THE PROBLEM :: Can you transcribe every line exactly and leave the pictures behind?

DATASET CONTENT ::
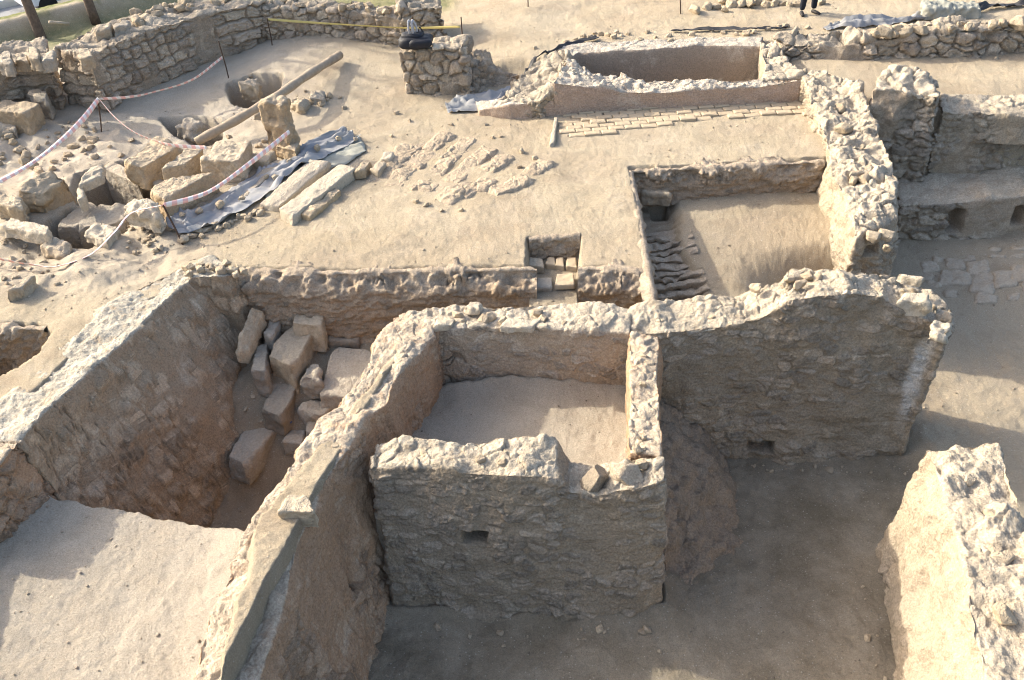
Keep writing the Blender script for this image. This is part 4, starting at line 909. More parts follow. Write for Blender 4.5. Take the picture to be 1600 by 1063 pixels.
# ------------------------------------------------------------------ smaller stones
def scatter(spots, label, group, mat=None, z=None, name='loose_stone', sink=.25, cat='stone', s=1., zup=0.):
    for (a, b, d) in spots:
        g_ = atg(a, b)
        if z is None and gz(g_[0], g_[1]) < -.2 and 'trench' not in label: continue
        if z is None: p = atg(a, b); 
        else: p = at(a, b, z)
        k = FOC / np.dot(p - CAMP, fwd); p = p + np.array([0, 0, zup]); stone(a, b, p[2], s * d / k, label=label, group=group, cat=cat, name=name, mat=None, sink=sink, world=p); 
rr = random.Random(21)
far = [(1086, 20, 24), (1104, 15, 24), (1120, 14, 18), (1132, 19, 14), (1143, 11, 24), (1158, 12, 18), (1170, 12, 24), (1184, 8, 20), (1197, 11, 16), (1210, 9, 17), (1222, 9, 15), (1234, 10, 14), (1246, 10, 18), (1283, 7, 20), (1150, 2, 22), (1128, 4, 18), (1200, 0, 20)]
scatter(far, 'rough block in the row of stones along the top edge behind the dark trousered person', 'row of rough blocks at the top edge', sink=.12)
rim = [(836, 76, 10), (884, 66, 10), (899, 63, 9), (912, 58, 11), (922, 60, 10), (929, 53, 9), (939, 56, 13), (950, 58, 12), (958, 60, 16), (963, 52, 9), (972, 58, 9), (981, 54, 9), (1000, 68, 16), (1012, 52, 13), (1025, 60, 8), (1045, 58, 12), (1048, 67, 14), (1080, 56, 13), (1112, 50, 9), (1130, 53, 12), (1150, 56, 11), (1165, 55, 18), (1178, 52, 10), (1200, 48, 12), (1216, 45, 12), (1228, 44, 12), (1244, 46, 10), (1262, 45, 10)]
scatter(rim, 'small loose stone on the ground edge behind the pool', 'loose stones behind the pool', sink=.2)
left = [(rr.uniform(-5, 42), rr.uniform(205, 262), rr.uniform(8, 22)) for _ in range(16)] + [(rr.uniform(40, 150), 262 - (i * 3.0) + rr.uniform(-10, 12), rr.uniform(7, 20)) for i in range(22)]
scatter(left, 'small rubble stone in the bank of debris left of the stone lined pits', 'rubble left of the stone lined pits')
reg = [(rr.uniform(195, 262), rr.uniform(350, 400), rr.uniform(5, 16)) for _ in range(24)] + [(290 + i * 6.5, 374 - i * 2.3 + rr.uniform(-5, 6), rr.uniform(9, 20)) for i in range(20)]
scatter(reg, 'small rubble stone heaped below the grey plastic sheet', 'rubble below the plastic sheet')
more = [(rr.uniform(100, 330), rr.uniform(215, 262), rr.uniform(5, 15)) for _ in range(14)] + [(rr.uniform(0, 110), rr.uniform(375, 450), rr.uniform(5, 15)) for _ in range(26)] + [(rr.uniform(230, 420), rr.uniform(205, 250), rr.uniform(5, 12)) for _ in range(16)] + [(rr.uniform(0, 130), rr.uniform(170, 215), rr.uniform(4, 12)) for _ in range(20)]
scatter(more, 'small loose stone among the big blocks at the left', 'loose stones among the big blocks')
rim2 = [(rr.uniform(350, 545), 0, rr.uniform(6, 15)) for _ in range(20)]; rim2 = [(a, (130 if a < 440 else 150) + rr.uniform(-10, 28), d) for a, _, d in rim2]
scatter(rim2, 'stone on the broken rim of the hollow under the wooden beam', 'stones round the hollow under the beam')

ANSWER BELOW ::
Keep writing the Blender script for this image. This is part 4, starting at line 909. More parts follow. Write for Blender 4.5. Take the picture to be 1600 by 1063 pixels.
# ------------------------------------------------------------------ smaller stones
def scatter(spots, label, group, mat=None, z=None, name='loose_stone', sink=.25, cat='stone', s=1., zup=0.):
    for (a, b, d) in spots:
        g_ = atg(a, b)
        if z is None and gz(g_[0], g_[1]) < -.2 and 'trench' not in label: continue
        if z is None: p = atg(a, b); 
        else: p = at(a, b, z)
        k = FOC / np.dot(p - CAMP, fwd); p = p + np.array([0, 0, zup]); stone(a, b, p[2], s * d / k, label=label, group=group, cat=cat, name=name, mat=None, sink=sink, world=p); 
rr = random.Random(21)
far = [(1086, 20, 24), (1104, 15, 24), (1120, 14, 18), (1132, 19, 14), (1143, 11, 24), (1158, 12, 18), (1170, 12, 24), (1184, 8, 20), (1197, 11, 16), (1210, 9, 17), (1222, 9, 15), (1234, 10, 14), (1246, 10, 18), (1283, 7, 20), (1150, 2, 22), (1128, 4, 18), (1200, 0, 20)]
scatter(far, 'rough block in the row of stones along the top edge behind the dark trousered person', 'row of rough blocks at the top edge', sink=.12)
rim = [(836, 76, 10), (884, 66, 10), (899, 63, 9), (912, 58, 11), (922, 60, 10), (929, 53, 9), (939, 56, 13), (950, 58, 12), (958, 60, 16), (963, 52, 9), (972, 58, 9), (981, 54, 9), (1000, 68, 16), (1012, 52, 13), (1025, 60, 8), (1045, 58, 12), (1048, 67, 14), (1080, 56, 13), (1112, 50, 9), (1130, 53, 12), (1150, 56, 11), (1165, 55, 18), (1178, 52, 10), (1200, 48, 12), (1216, 45, 12), (1228, 44, 12), (1244, 46, 10), (1262, 45, 10)]
scatter(rim, 'small loose stone on the ground edge behind the pool', 'loose stones behind the pool', sink=.2)
left = [(rr.uniform(-5, 42), rr.uniform(205, 262), rr.uniform(8, 22)) for _ in range(16)] + [(rr.uniform(40, 150), 262 - (i * 3.0) + rr.uniform(-10, 12), rr.uniform(7, 20)) for i in range(22)]
scatter(left, 'small rubble stone in the bank of debris left of the stone lined pits', 'rubble left of the stone lined pits')
reg = [(rr.uniform(195, 262), rr.uniform(350, 400), rr.uniform(5, 16)) for _ in range(24)] + [(290 + i * 6.5, 374 - i * 2.3 + rr.uniform(-5, 6), rr.uniform(9, 20)) for i in range(20)]
scatter(reg, 'small rubble stone heaped below the grey plastic sheet', 'rubble below the plastic sheet')
more = [(rr.uniform(100, 330), rr.uniform(215, 262), rr.uniform(5, 15)) for _ in range(14)] + [(rr.uniform(0, 110), rr.uniform(375, 450), rr.uniform(5, 15)) for _ in range(26)] + [(rr.uniform(230, 420), rr.uniform(205, 250), rr.uniform(5, 12)) for _ in range(16)] + [(rr.uniform(0, 130), rr.uniform(170, 215), rr.uniform(4, 12)) for _ in range(20)]
scatter(more, 'small loose stone among the big blocks at the left', 'loose stones among the big blocks')
rim2 = [(rr.uniform(350, 545), 0, rr.uniform(6, 15)) for _ in range(20)]; rim2 = [(a, (130 if a < 440 else 150) + rr.uniform(-10, 28), d) for a, _, d in rim2]
scatter(rim2, 'stone on the broken rim of the hollow under the wooden beam', 'stones round the hollow under the beam')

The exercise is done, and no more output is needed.